The funniest sketch: Strike Force Eagle 3: The Reckoning is the kind of one-off special you might find on Adult Swim late one Thursday night. These kinds of media riffs are Key & Peele’s specialty, this one being a ‘90s Cinemax action movie parody. There are even framing problems that at first suggest pan-and-scan, but the credits are more made-for-TV movie. And those credits alone capture a certain goofiness: Cal Flavell (Key) as Jamison Teague, Barbara Van Kraft (Anna Camp) as Dr. Carol Roberts, Kris Baucom as Fernando Escubado, Alexi St. John as Hop Suey. I think Peele plays that last one, but I can’t tell from the screener if he’s supposed to be Latin or Asian, which is part of the charm.

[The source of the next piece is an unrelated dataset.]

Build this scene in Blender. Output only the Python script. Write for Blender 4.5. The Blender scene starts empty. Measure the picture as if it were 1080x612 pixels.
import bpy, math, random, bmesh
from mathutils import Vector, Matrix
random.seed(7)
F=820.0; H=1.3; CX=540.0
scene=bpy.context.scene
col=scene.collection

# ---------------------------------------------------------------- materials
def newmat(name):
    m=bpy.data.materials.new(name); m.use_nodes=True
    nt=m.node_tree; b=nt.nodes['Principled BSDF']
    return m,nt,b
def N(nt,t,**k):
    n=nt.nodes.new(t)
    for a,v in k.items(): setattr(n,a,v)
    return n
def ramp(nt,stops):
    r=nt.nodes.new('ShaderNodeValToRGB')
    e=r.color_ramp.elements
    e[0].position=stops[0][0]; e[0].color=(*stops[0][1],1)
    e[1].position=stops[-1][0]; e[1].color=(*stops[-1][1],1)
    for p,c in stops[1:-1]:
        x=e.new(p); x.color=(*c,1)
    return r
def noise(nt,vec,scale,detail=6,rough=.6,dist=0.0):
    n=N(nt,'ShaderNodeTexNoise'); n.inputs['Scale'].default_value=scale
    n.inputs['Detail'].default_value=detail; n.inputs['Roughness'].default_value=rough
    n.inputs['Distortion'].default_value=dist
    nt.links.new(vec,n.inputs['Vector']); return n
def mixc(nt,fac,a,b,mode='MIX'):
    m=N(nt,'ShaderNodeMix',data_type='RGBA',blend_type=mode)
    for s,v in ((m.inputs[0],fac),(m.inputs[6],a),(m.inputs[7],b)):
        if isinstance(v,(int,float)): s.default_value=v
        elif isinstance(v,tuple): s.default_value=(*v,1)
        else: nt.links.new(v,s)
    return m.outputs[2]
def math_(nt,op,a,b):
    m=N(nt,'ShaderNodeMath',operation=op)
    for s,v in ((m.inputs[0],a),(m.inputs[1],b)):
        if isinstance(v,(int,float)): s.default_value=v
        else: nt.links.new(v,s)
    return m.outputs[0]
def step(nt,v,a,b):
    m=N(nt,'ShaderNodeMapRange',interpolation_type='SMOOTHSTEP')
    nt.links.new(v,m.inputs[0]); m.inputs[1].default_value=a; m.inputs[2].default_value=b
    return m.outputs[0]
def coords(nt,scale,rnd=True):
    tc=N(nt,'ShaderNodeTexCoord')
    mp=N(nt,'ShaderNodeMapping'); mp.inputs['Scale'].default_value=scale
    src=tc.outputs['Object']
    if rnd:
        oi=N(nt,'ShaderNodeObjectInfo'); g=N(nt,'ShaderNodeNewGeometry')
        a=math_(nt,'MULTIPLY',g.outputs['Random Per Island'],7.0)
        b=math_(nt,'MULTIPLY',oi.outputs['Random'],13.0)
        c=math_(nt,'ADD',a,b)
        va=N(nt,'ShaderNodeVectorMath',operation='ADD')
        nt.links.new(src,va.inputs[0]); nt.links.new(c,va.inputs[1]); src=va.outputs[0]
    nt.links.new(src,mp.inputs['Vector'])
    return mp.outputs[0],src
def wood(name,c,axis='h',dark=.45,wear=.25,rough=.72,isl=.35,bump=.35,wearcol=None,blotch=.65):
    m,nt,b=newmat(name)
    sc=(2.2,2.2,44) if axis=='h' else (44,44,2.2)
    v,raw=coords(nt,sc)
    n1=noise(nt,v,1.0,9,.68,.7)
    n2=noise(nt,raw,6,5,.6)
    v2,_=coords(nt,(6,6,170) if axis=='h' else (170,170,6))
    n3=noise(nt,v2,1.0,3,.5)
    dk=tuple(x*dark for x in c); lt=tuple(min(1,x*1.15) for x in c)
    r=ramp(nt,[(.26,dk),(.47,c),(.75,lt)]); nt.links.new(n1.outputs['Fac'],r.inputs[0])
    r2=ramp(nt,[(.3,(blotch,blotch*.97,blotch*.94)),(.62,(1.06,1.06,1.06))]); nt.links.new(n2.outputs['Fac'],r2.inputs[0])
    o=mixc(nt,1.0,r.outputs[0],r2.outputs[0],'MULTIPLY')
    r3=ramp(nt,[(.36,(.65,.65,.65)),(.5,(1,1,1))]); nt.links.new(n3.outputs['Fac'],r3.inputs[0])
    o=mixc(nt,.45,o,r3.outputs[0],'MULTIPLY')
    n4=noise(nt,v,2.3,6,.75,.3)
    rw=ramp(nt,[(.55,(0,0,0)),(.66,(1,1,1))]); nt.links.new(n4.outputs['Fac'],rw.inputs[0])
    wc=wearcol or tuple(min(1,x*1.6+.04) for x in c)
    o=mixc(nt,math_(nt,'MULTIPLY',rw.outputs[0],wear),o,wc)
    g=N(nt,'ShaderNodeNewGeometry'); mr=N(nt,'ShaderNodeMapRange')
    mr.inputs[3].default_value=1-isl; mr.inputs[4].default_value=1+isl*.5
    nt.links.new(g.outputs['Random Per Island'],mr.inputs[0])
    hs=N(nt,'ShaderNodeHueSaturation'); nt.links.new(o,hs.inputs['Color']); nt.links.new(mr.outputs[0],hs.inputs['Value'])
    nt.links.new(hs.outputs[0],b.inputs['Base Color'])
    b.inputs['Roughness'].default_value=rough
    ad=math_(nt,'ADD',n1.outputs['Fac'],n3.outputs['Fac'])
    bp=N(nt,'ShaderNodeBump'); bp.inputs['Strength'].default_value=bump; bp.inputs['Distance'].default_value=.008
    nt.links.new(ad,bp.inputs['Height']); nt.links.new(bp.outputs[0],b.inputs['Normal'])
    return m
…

Key’s Teague is a MacGyver-haired hero clad all in denim trying to rescue Carol, strapped to a chair at a gangster’s pool party at a Mexican villa? It’s so silly, and everyone’s so serious, and the style takes you right back to a late night of channel-surfing in the mid-‘90s. The running gag is Teague’s neck-snapping prowess—he also made-you-looks someone to death, but mainly it’s neck-snapping—but what’s most compelling about this sketch is the detail. Everything’s exactly as it should be. Even the jokes that are too exaggerated to play as an excavated TV movie are right at home in this movieland with its own history and rules. It’s the rare sketch that brings a whole world to life.

Stray observations:

  • The runner has its own running gag this week: Key accidentally revealing some sexual fantasy that makes everyone uncomfortable. First he envisions himself and Peele as Mickey and Mallory from Natural Born Killers, then he talks about wanting to spoon Obama, and finally he says he’d have sex with a male centaur but not a female one. “If I was a woman, and I saw a centaur, why would I not get up on that?”
  • Peele’s sex detective is making fun of a whole subgenre of cop shows, but his stammer is Hugh Dancy’s Will Graham to a T.
  • Peele’s froyo employee tries to comfort Key’s when her boyfriend, just back from Afghanistan, rejects her. “Maybe he got that BFD…PTSD.”